• Set task
Copy the data word for word, keeping every line.

• Given information

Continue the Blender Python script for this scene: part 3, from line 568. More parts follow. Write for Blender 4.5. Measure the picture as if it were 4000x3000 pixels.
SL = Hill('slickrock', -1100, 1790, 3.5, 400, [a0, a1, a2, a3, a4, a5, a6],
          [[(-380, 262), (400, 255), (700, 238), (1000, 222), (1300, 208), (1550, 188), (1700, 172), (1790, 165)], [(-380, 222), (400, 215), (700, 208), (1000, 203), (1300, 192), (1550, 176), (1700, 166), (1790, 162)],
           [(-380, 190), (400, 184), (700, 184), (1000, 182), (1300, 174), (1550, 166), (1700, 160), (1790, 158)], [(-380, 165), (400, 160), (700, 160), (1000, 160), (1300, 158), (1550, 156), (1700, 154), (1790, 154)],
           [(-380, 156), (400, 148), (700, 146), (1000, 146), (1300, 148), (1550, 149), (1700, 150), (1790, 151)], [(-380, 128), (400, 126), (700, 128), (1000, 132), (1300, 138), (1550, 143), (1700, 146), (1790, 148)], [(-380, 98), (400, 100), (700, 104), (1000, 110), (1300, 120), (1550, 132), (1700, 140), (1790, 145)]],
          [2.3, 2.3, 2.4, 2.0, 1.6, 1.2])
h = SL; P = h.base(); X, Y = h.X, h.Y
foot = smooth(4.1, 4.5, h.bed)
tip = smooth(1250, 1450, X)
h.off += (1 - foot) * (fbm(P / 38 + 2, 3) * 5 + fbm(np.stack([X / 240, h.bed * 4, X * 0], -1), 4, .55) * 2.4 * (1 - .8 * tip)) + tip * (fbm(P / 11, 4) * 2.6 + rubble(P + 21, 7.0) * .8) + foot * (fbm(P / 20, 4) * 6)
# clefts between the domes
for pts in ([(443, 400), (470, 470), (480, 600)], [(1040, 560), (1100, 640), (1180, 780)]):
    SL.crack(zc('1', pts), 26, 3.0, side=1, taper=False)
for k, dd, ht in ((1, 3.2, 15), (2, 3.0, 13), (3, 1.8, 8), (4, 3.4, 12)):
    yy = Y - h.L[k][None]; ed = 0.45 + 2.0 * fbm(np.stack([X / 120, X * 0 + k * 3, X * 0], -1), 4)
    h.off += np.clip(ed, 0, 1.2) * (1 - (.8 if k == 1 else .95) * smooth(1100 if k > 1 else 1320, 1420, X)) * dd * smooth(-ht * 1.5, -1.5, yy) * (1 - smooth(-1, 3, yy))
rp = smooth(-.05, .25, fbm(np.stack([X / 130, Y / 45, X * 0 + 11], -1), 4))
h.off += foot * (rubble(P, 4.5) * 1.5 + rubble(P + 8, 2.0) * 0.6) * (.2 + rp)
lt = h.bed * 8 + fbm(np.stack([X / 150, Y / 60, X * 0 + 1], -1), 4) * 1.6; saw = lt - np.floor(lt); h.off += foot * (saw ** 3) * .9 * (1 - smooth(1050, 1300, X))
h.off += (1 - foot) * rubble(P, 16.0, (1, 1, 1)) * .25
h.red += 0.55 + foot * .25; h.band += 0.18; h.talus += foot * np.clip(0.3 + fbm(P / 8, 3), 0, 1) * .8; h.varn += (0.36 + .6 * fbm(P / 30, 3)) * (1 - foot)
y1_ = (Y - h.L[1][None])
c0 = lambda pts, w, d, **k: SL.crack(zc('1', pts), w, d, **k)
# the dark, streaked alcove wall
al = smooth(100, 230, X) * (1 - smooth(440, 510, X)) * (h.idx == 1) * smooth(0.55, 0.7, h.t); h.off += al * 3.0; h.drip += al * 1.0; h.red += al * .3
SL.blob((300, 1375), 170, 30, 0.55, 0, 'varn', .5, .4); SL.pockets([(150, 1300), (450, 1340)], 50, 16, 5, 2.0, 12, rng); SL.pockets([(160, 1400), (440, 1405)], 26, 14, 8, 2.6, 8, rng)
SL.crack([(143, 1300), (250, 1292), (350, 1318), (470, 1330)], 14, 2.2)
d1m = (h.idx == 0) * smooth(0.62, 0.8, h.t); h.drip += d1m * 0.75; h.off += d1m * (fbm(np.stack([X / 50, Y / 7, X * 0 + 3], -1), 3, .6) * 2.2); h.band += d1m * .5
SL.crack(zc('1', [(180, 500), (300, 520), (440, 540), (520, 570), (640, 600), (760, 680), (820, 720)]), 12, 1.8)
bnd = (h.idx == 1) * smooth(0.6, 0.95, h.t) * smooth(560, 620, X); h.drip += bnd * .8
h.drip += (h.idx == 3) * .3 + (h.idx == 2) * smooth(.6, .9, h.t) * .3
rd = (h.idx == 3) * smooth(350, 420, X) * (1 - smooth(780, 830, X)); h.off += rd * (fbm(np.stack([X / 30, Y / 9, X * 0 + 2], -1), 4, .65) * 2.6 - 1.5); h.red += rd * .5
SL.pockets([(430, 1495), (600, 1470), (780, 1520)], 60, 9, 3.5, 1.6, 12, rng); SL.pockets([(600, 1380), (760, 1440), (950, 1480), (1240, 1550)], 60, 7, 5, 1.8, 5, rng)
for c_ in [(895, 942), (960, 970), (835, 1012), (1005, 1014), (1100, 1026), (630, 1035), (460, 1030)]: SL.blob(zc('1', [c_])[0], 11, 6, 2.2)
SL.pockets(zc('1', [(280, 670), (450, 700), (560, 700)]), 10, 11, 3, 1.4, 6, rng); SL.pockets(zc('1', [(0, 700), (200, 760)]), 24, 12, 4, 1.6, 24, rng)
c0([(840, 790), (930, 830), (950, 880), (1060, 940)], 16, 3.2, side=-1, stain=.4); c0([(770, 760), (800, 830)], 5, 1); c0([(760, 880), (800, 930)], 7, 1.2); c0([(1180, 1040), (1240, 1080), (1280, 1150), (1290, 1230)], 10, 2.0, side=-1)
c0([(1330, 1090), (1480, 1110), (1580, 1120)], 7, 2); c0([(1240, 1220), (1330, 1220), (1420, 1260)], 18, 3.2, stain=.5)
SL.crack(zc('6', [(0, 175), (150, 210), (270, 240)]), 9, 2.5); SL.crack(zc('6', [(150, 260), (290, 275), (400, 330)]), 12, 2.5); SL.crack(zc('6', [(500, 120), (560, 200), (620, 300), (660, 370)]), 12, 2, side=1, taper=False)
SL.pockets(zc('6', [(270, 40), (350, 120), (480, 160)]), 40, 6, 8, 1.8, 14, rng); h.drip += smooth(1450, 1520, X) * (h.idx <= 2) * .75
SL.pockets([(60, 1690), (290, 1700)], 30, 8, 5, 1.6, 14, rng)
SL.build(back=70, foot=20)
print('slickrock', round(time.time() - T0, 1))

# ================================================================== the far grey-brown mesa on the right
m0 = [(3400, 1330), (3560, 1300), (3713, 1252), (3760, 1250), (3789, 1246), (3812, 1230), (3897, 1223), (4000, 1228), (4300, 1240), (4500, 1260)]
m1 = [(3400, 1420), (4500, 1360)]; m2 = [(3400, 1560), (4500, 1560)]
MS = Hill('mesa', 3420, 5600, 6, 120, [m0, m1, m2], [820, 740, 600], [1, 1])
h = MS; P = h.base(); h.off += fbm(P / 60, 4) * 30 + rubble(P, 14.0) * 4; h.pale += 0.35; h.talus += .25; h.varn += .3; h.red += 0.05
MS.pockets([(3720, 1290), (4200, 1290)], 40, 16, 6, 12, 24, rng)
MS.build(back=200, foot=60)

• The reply
Continue the Blender Python script for this scene: part 3, from line 568. More parts follow. Write for Blender 4.5. Measure the picture as if it were 4000x3000 pixels.
SL = Hill('slickrock', -1100, 1790, 3.5, 400, [a0, a1, a2, a3, a4, a5, a6],
          [[(-380, 262), (400, 255), (700, 238), (1000, 222), (1300, 208), (1550, 188), (1700, 172), (1790, 165)], [(-380, 222), (400, 215), (700, 208), (1000, 203), (1300, 192), (1550, 176), (1700, 166), (1790, 162)],
           [(-380, 190), (400, 184), (700, 184), (1000, 182), (1300, 174), (1550, 166), (1700, 160), (1790, 158)], [(-380, 165), (400, 160), (700, 160), (1000, 160), (1300, 158), (1550, 156), (1700, 154), (1790, 154)],
           [(-380, 156), (400, 148), (700, 146), (1000, 146), (1300, 148), (1550, 149), (1700, 150), (1790, 151)], [(-380, 128), (400, 126), (700, 128), (1000, 132), (1300, 138), (1550, 143), (1700, 146), (1790, 148)], [(-380, 98), (400, 100), (700, 104), (1000, 110), (1300, 120), (1550, 132), (1700, 140), (1790, 145)]],
          [2.3, 2.3, 2.4, 2.0, 1.6, 1.2])
h = SL; P = h.base(); X, Y = h.X, h.Y
foot = smooth(4.1, 4.5, h.bed)
tip = smooth(1250, 1450, X)
h.off += (1 - foot) * (fbm(P / 38 + 2, 3) * 5 + fbm(np.stack([X / 240, h.bed * 4, X * 0], -1), 4, .55) * 2.4 * (1 - .8 * tip)) + tip * (fbm(P / 11, 4) * 2.6 + rubble(P + 21, 7.0) * .8) + foot * (fbm(P / 20, 4) * 6)
# clefts between the domes
for pts in ([(443, 400), (470, 470), (480, 600)], [(1040, 560), (1100, 640), (1180, 780)]):
    SL.crack(zc('1', pts), 26, 3.0, side=1, taper=False)
for k, dd, ht in ((1, 3.2, 15), (2, 3.0, 13), (3, 1.8, 8), (4, 3.4, 12)):
    yy = Y - h.L[k][None]; ed = 0.45 + 2.0 * fbm(np.stack([X / 120, X * 0 + k * 3, X * 0], -1), 4)
    h.off += np.clip(ed, 0, 1.2) * (1 - (.8 if k == 1 else .95) * smooth(1100 if k > 1 else 1320, 1420, X)) * dd * smooth(-ht * 1.5, -1.5, yy) * (1 - smooth(-1, 3, yy))
rp = smooth(-.05, .25, fbm(np.stack([X / 130, Y / 45, X * 0 + 11], -1), 4))
h.off += foot * (rubble(P, 4.5) * 1.5 + rubble(P + 8, 2.0) * 0.6) * (.2 + rp)
lt = h.bed * 8 + fbm(np.stack([X / 150, Y / 60, X * 0 + 1], -1), 4) * 1.6; saw = lt - np.floor(lt); h.off += foot * (saw ** 3) * .9 * (1 - smooth(1050, 1300, X))
h.off += (1 - foot) * rubble(P, 16.0, (1, 1, 1)) * .25
h.red += 0.55 + foot * .25; h.band += 0.18; h.talus += foot * np.clip(0.3 + fbm(P / 8, 3), 0, 1) * .8; h.varn += (0.36 + .6 * fbm(P / 30, 3)) * (1 - foot)
y1_ = (Y - h.L[1][None])
c0 = lambda pts, w, d, **k: SL.crack(zc('1', pts), w, d, **k)
# the dark, streaked alcove wall
al = smooth(100, 230, X) * (1 - smooth(440, 510, X)) * (h.idx == 1) * smooth(0.55, 0.7, h.t); h.off += al * 3.0; h.drip += al * 1.0; h.red += al * .3
SL.blob((300, 1375), 170, 30, 0.55, 0, 'varn', .5, .4); SL.pockets([(150, 1300), (450, 1340)], 50, 16, 5, 2.0, 12, rng); SL.pockets([(160, 1400), (440, 1405)], 26, 14, 8, 2.6, 8, rng)
SL.crack([(143, 1300), (250, 1292), (350, 1318), (470, 1330)], 14, 2.2)
d1m = (h.idx == 0) * smooth(0.62, 0.8, h.t); h.drip += d1m * 0.75; h.off += d1m * (fbm(np.stack([X / 50, Y / 7, X * 0 + 3], -1), 3, .6) * 2.2); h.band += d1m * .5
SL.crack(zc('1', [(180, 500), (300, 520), (440, 540), (520, 570), (640, 600), (760, 680), (820, 720)]), 12, 1.8)
bnd = (h.idx == 1) * smooth(0.6, 0.95, h.t) * smooth(560, 620, X); h.drip += bnd * .8
h.drip += (h.idx == 3) * .3 + (h.idx == 2) * smooth(.6, .9, h.t) * .3
rd = (h.idx == 3) * smooth(350, 420, X) * (1 - smooth(780, 830, X)); h.off += rd * (fbm(np.stack([X / 30, Y / 9, X * 0 + 2], -1), 4, .65) * 2.6 - 1.5); h.red += rd * .5
SL.pockets([(430, 1495), (600, 1470), (780, 1520)], 60, 9, 3.5, 1.6, 12, rng); SL.pockets([(600, 1380), (760, 1440), (950, 1480), (1240, 1550)], 60, 7, 5, 1.8, 5, rng)
for c_ in [(895, 942), (960, 970), (835, 1012), (1005, 1014), (1100, 1026), (630, 1035), (460, 1030)]: SL.blob(zc('1', [c_])[0], 11, 6, 2.2)
SL.pockets(zc('1', [(280, 670), (450, 700), (560, 700)]), 10, 11, 3, 1.4, 6, rng); SL.pockets(zc('1', [(0, 700), (200, 760)]), 24, 12, 4, 1.6, 24, rng)
c0([(840, 790), (930, 830), (950, 880), (1060, 940)], 16, 3.2, side=-1, stain=.4); c0([(770, 760), (800, 830)], 5, 1); c0([(760, 880), (800, 930)], 7, 1.2); c0([(1180, 1040), (1240, 1080), (1280, 1150), (1290, 1230)], 10, 2.0, side=-1)
c0([(1330, 1090), (1480, 1110), (1580, 1120)], 7, 2); c0([(1240, 1220), (1330, 1220), (1420, 1260)], 18, 3.2, stain=.5)
SL.crack(zc('6', [(0, 175), (150, 210), (270, 240)]), 9, 2.5); SL.crack(zc('6', [(150, 260), (290, 275), (400, 330)]), 12, 2.5); SL.crack(zc('6', [(500, 120), (560, 200), (620, 300), (660, 370)]), 12, 2, side=1, taper=False)
SL.pockets(zc('6', [(270, 40), (350, 120), (480, 160)]), 40, 6, 8, 1.8, 14, rng); h.drip += smooth(1450, 1520, X) * (h.idx <= 2) * .75
SL.pockets([(60, 1690), (290, 1700)], 30, 8, 5, 1.6, 14, rng)
SL.build(back=70, foot=20)
print('slickrock', round(time.time() - T0, 1))

# ================================================================== the far grey-brown mesa on the right
m0 = [(3400, 1330), (3560, 1300), (3713, 1252), (3760, 1250), (3789, 1246), (3812, 1230), (3897, 1223), (4000, 1228), (4300, 1240), (4500, 1260)]
m1 = [(3400, 1420), (4500, 1360)]; m2 = [(3400, 1560), (4500, 1560)]
MS = Hill('mesa', 3420, 5600, 6, 120, [m0, m1, m2], [820, 740, 600], [1, 1])
h = MS; P = h.base(); h.off += fbm(P / 60, 4) * 30 + rubble(P, 14.0) * 4; h.pale += 0.35; h.talus += .25; h.varn += .3; h.red += 0.05
MS.pockets([(3720, 1290), (4200, 1290)], 40, 16, 6, 12, 24, rng)
MS.build(back=200, foot=60)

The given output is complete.